» **Exercise aim**
Tally the lines with the word "objects" and report the number alone.

-- start of Material --

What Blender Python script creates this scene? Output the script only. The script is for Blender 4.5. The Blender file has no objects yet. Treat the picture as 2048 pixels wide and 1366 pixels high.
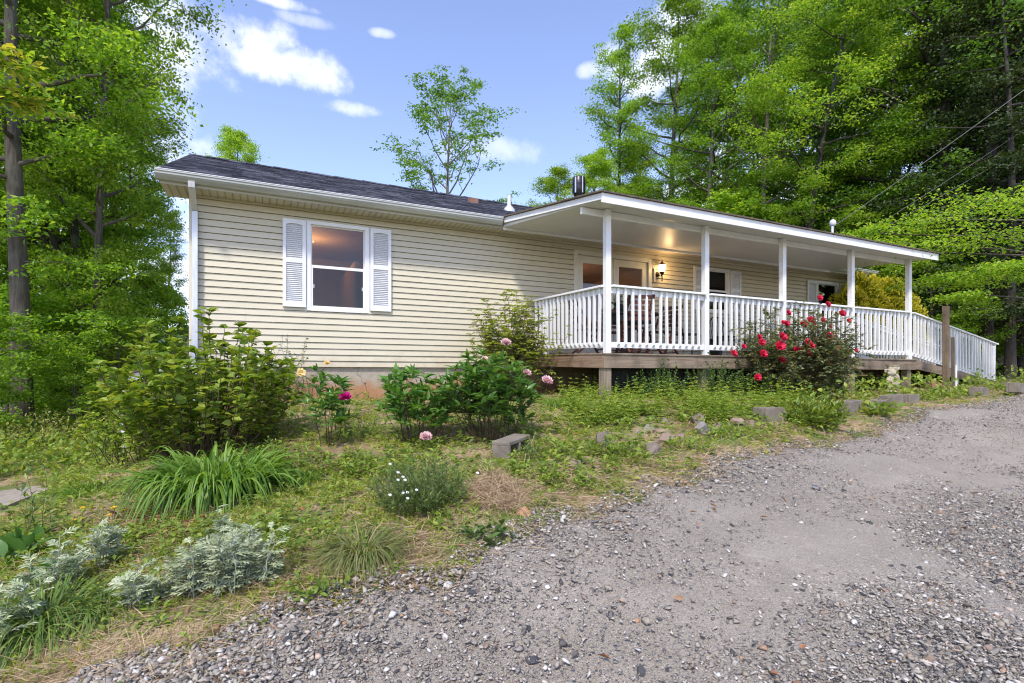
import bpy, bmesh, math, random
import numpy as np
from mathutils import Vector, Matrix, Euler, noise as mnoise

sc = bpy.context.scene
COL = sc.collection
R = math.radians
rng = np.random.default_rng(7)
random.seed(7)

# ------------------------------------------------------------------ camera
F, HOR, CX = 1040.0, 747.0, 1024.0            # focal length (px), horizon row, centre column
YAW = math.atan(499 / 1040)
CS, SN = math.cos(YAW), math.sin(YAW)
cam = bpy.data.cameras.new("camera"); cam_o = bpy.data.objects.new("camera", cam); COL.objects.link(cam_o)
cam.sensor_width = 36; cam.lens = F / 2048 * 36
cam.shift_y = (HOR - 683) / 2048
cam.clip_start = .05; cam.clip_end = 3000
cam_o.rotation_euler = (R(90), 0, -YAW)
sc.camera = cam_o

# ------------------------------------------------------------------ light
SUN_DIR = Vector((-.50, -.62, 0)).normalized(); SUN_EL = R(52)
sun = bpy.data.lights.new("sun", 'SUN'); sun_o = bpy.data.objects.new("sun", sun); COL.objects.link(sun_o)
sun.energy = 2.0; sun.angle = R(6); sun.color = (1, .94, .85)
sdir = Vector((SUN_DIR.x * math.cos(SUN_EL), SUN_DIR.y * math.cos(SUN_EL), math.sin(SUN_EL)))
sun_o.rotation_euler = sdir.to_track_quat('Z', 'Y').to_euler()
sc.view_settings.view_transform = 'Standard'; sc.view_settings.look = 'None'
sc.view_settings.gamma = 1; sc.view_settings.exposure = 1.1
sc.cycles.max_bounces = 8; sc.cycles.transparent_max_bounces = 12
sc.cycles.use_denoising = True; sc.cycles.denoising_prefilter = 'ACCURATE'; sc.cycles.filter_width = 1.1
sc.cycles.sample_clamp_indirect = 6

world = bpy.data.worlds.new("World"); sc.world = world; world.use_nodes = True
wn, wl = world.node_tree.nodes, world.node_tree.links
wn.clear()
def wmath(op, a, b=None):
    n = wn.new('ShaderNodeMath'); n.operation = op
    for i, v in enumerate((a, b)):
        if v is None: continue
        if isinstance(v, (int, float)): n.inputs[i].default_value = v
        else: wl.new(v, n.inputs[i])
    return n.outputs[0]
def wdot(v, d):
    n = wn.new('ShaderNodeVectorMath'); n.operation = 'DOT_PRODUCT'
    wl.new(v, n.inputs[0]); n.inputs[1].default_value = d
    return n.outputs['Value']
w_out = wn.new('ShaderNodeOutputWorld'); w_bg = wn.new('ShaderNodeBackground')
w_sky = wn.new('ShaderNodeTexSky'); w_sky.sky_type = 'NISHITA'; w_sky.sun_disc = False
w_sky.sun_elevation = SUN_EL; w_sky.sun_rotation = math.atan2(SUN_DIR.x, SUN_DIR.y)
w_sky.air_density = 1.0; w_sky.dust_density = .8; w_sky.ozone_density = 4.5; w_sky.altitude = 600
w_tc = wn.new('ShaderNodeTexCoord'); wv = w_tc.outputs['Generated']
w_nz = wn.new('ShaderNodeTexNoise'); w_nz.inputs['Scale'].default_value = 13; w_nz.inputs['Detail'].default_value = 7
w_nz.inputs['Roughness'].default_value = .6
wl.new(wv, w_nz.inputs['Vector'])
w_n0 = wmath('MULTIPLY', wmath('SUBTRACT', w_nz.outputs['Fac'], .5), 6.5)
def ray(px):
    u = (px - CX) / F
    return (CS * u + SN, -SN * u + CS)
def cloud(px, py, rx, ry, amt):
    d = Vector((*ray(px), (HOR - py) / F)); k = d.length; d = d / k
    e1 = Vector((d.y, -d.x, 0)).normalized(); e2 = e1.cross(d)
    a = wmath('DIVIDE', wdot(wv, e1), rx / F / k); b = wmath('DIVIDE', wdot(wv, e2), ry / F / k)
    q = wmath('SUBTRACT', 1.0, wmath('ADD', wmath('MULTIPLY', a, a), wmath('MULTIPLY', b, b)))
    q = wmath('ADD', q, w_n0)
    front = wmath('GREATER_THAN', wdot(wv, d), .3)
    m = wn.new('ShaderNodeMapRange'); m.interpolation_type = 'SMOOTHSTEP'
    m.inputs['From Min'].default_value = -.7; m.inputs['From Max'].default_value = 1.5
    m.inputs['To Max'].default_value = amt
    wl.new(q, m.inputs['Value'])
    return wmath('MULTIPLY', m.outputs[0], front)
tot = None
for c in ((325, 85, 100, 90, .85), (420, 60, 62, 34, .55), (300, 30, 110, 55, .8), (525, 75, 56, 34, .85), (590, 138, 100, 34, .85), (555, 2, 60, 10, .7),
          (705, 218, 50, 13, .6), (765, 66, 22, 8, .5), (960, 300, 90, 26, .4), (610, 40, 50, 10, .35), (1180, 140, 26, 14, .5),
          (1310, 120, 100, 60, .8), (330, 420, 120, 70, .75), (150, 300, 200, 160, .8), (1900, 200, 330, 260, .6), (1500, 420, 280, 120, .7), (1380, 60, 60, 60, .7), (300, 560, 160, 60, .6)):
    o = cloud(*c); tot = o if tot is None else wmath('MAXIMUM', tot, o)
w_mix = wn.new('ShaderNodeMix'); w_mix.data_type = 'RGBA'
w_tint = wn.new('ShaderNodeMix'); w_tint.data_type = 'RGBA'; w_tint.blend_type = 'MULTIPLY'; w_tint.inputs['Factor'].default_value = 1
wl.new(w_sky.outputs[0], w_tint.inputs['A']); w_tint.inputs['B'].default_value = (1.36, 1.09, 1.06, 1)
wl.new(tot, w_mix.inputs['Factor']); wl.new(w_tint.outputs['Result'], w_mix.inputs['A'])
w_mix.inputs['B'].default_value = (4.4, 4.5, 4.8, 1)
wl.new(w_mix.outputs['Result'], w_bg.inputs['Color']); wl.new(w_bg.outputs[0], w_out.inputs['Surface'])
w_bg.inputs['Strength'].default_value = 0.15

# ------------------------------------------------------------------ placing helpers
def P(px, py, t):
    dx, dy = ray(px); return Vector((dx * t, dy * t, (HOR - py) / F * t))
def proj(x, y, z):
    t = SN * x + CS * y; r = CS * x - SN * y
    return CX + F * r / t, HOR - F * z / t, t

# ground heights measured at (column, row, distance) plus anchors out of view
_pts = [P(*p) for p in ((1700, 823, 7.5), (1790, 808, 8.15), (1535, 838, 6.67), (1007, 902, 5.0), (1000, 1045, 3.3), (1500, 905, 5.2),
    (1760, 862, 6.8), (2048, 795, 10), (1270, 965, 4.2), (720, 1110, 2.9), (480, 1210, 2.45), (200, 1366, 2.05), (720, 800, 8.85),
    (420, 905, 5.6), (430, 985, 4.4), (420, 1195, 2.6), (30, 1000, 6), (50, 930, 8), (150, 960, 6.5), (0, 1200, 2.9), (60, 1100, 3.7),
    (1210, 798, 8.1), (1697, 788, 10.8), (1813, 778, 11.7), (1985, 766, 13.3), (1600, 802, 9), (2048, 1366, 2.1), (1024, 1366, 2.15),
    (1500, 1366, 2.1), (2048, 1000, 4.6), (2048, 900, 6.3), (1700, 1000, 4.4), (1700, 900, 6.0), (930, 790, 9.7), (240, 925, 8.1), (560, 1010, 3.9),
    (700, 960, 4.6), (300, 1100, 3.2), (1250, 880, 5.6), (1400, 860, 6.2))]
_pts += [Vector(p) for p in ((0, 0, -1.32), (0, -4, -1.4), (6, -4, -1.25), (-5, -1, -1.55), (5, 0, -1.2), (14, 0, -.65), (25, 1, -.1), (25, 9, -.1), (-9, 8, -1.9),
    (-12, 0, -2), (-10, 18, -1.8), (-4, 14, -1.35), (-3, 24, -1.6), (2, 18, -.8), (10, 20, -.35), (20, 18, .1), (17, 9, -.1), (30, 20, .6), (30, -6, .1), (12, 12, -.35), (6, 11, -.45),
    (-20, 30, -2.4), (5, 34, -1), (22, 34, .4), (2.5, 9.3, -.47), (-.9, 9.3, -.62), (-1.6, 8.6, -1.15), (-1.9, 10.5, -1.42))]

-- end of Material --

» **Full answer**
3